Oh, really?  Well I'm going to change names but something tickled my brain about that claim.  Their presenter is listed as, "[J William Smith] is an expert in backup & archive systems; a space he has been working in since 1993. He has written three books on the subject, Backup & Recovery, Using SANs and NAS, and Unix Backup & Recovery. Mr. [Smith] is also an independent consultant and writer and has spoken at over 300 seminars and conferences around the world."

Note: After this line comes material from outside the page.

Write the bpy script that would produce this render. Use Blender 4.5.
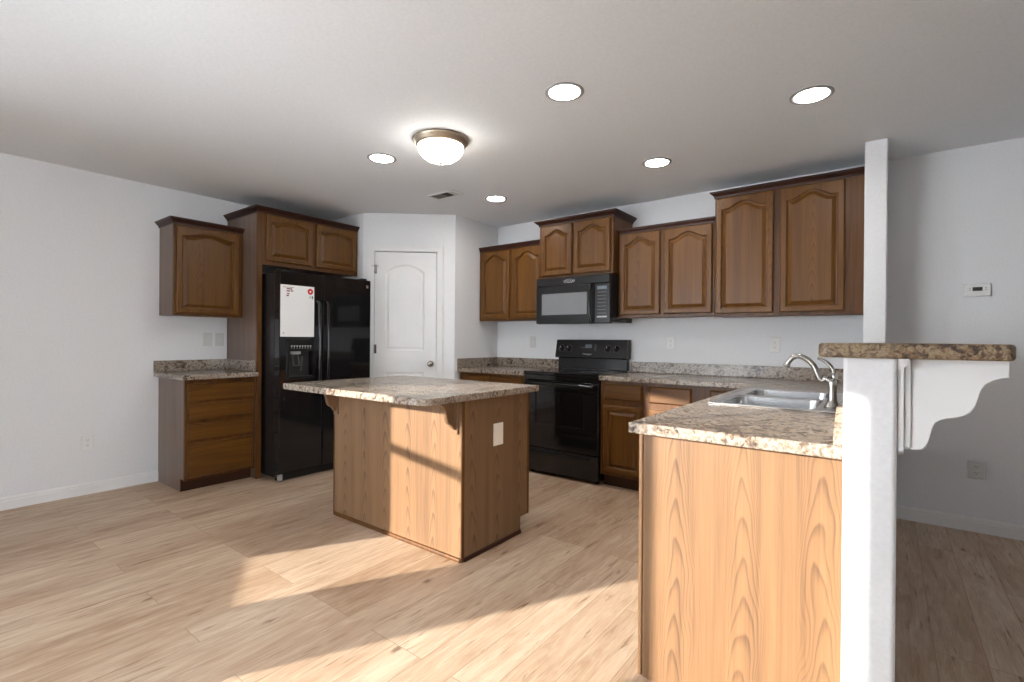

So imagine my surprise, or not, that a WHOIS lookup for these people wanting to provide "unbiased, truthful information" from an "independent consultant" named J William Smith, shows that the domain's name is registered by one "John W Smith."

Uh huh.

Mr Smith may, in fact, be a perfectly legitimate expert in Backup technology.  Maybe he's worked at it since 1993.  But, Mr Smith, I will not be attending your webinar.  To me, that hardly qualifies as independent *or* unbiased.  Consider yourself and your domain a permanent occupant of my spam filter.

Wednesday, June 20, 2012

Am I Up to the Challenge?

As a wannabe writer, one of the most valuable assets I can have is an idea.  From an idea can spring characters, a plot, that masterpiece work that lifts us into the ranks of a JK Rowling or Stephen King or Henry David Thoreau.  I seek them out all the time.

I've had the good fortune and the torture to have found what could be just such an idea.  A retelling of a classic story in open domain.  I don't see any tellings along this line.  I'm excited, itching to go...

And completely convinced that I don't have the talent to pull it off.

Don't get me wrong.  I'm going to try.  I can't not try.  But I'm scared into trembles that this great, terrific, earth-shattering idea isn't meant to be mine.  OR, this isn't the fantastic twist on a classic tale that my head tells me it is.

Inspiration can be a bitch of a muse, sometimes.  But I have to try.

Tuesday, June 5, 2012

Uneasy Feeling

Those of you who haven't noticed, I'm a wannabe author.  Got a whole novel written, currently going through third revision and being shopped to agents.  I'm also getting some good feedback from a local critique group.

I was somewhat disturbed, however, when a representative for a publisher called Greyden Press.  I don't mean to sound alarmist, but I can't help thinking that a publisher who has to come searching for authors, authors that would pay them to publish... well... that just doesn't feel kosher to me.

So I went looking at Greyden Press from Dayton, OH.  The domain is registered by one Jeffrey Relick, of Promatch Solutions.  A POD (Print On Demand) printer.

A search for Greyden Press through the Better Business Bureau reveals one complaint, and Greyden did not respond (could not, in fact, be found for a response).  Greyden's own site has a title proclaiming it in Dayton, yet the BBB lists it in Columbus, and with a disconnected number.

You know what?  No thanks.  Maybe this is a legitimate publisher, but I'm not going to pay someone if my work is at all able to stand on its own two feet.  And there's some red flag flying going on here that I wouldn't put money in even if they could guarantee sales of my book.  I'm not sure I would buy that guarantee, either.

I really don't think I could recommend them, either.

Wednesday, May 9, 2012

Selective Enforcement

And so the lovely folks over at AW jump on one guy (post quoting him, since his post is deleted), and the same powers-that-be that are so concerned about thread derailment are now silent when the thread about women's suffrage then proceeds to trash the Roman Catholic church.

Because that's what women's suffrage is all about, right?